Around Town

Excitement is building for Rail Trail completion

WESTFIELD – Excitement about the completion of the central downtown section of the Columbia Greenway Rail Trail later this summer is building, said  Carmel Steger, president of the Friends of the Columbia Greenway Rail Trail.

Activities to support the trail are multiplying around the city. ArtWorks is planning a mural for the esplanade, and city officials are looking into bringing Valley Bike share rentals downtown, among other activities.

Steger said the support is appreciated. “Part of the excitement is that it’s finally coming to a point of completion. The Friends of the Columbia Green Rail Trail really appreciate all of the supporters of this project. We look forward to having events where we can engage with this on the Rail Trail,” Steger said.

Steger said right now they are looking for continued very active progression of the Rail Trail, which will be completed this summer. The last part to be completed will be the Elm Street bridge, which is being renovated.

Steger said the Elm Street Bridge will be a stopping off point, where riders and walkers can rest on benches installed there and look around at that elevation.

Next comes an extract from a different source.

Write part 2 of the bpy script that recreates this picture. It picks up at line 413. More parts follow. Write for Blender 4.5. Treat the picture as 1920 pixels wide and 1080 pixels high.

She said the bridge was wide enough for two trains. “That’s why they can do so much there,” she said.

Elm Street will be the last of five bridges to be completed before the elevated trail is paved and ready to open. Steger said City Engineer Mark Cressotti and the entire department have done “so much” to move these plans along.

Once completed, riders and walkers will be able to get on the new section at Stop and Shop, which will cross five elevated bridges and end at Women’s Temperance Park. “Westfield is one of the few cities with this much elevation on a rail trail,” Steger said.

Cressotti said there have been some structural items with the Elm Street bridge that has slowed down the anticipated completion date. He said right now the paving of the entire trail is expected in late summer, but the entire section is under the contractor’s responsibility and authority. “They’re responsible, liable for any accidents that occur. They’re going to be cautious,” he said.

The complete plans and artist renderings of the central downtown section are available at

The new Columbia Greenway Rail Trail bridge at Main Street was installed last month. (MARC ST. ONGE/THE WESTFIELD NEWS)

Meanwhile fundraising and activities continue. In a recent newsletter, the Friends of the CGRT urged residents to join as members for $15 a year, and businesses to become members for $150 a year, to help make Westfield a more pedestrian and bike-friendly community, and drive changes to benefit all. More information is available at

Four more historical signs are also being installed on the rail trail and there will be two more after that. “The signs talk about Westfield’s history, indigenous people who lived in and around Westfield, and early cultural and commercial times,” Steger said.

The Friends also announced that registration for the 2021 Great River Ride, scheduled for Oct. 10, is open at There are a variety of distances to choose from for this year’s ride, including an all-new 30-mile Winery Ride from Westfield to Brignole Vineyards in East Granby, Conn. The registration fee for all rides is $50 per cyclist, with proceeds going to the Friends of the Columbia Greenway Rail Trail.

Even before the completion of the central section, the rail trail is being used more actively by riders and pedestrians than ever. Steger said there have been two or three times as many riders on the rail trail this past year than in 2019. Another trail count will happen in May, which will involve a manual count and traf-x counters that are installed on a few different places along the trail, to get an accurate 24-7 count.

“My husband and I were coming back from a bike ride, coming up from the Big Y and getting off at the Stop & Shop rack. Two elderly women were walking with walkers down the rail trail – they just looked so adorable. Many families were out on the bike path, walking, riding bikes, rollerblading, skateboarding. People feel safe up there; they use this bike path to get and out and exercise and feel connected to each other,” Steger said.